Pennsylvania law requires that "a voter who uses an absentee or mail-in ballot 'shall...fill out, date and sign the declaration' printed on the outer envelope of the ballot." The Pennsylvania Supreme Court has previously upheld that law, ruling any absentee or mail-in ballot that does not comply with the law "is invalid and cannot be counted in any election after the 2020 general election." In addition, Pennsylvania's official election information portal explicitly explains that ballots submitted without the declaration section on the return envelope properly completed "will not be counted."


But, as Townhall reported and according to the Republicans' now-successful lawsuit, Pennsylvania's acting Secretary of State was directing local officials to include ballots that were not properly filled out, signed, and dated despite SCOTUS' recent decision to vacate the Third Circuit opinion that sought to allow the counting of improperly completed mail-in or absentee ballots.

Earlier in October, the Secretary of State's office was tweeting that local officials were "expected to include undated ballots in their official returns for the Nov election," guidance that the PA Supreme Court has now superseded with its order for incorrectly dated or undated ballots to be excluded from vote counts next week.
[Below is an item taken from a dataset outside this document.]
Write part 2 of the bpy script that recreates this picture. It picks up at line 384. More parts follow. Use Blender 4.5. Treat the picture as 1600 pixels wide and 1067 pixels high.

Now all that remains to be seen is whether local officials abide by the Pennsylvania Supreme Court's order to "segregate" incorrectly dated or undated ballots and exclude them from their Election Day tallies or whether they continue to take existing guidance from the Department of State that runs opposite Tuesday's ruling from Pennsylvania's Supreme Court.


This is a developing story and may be updated.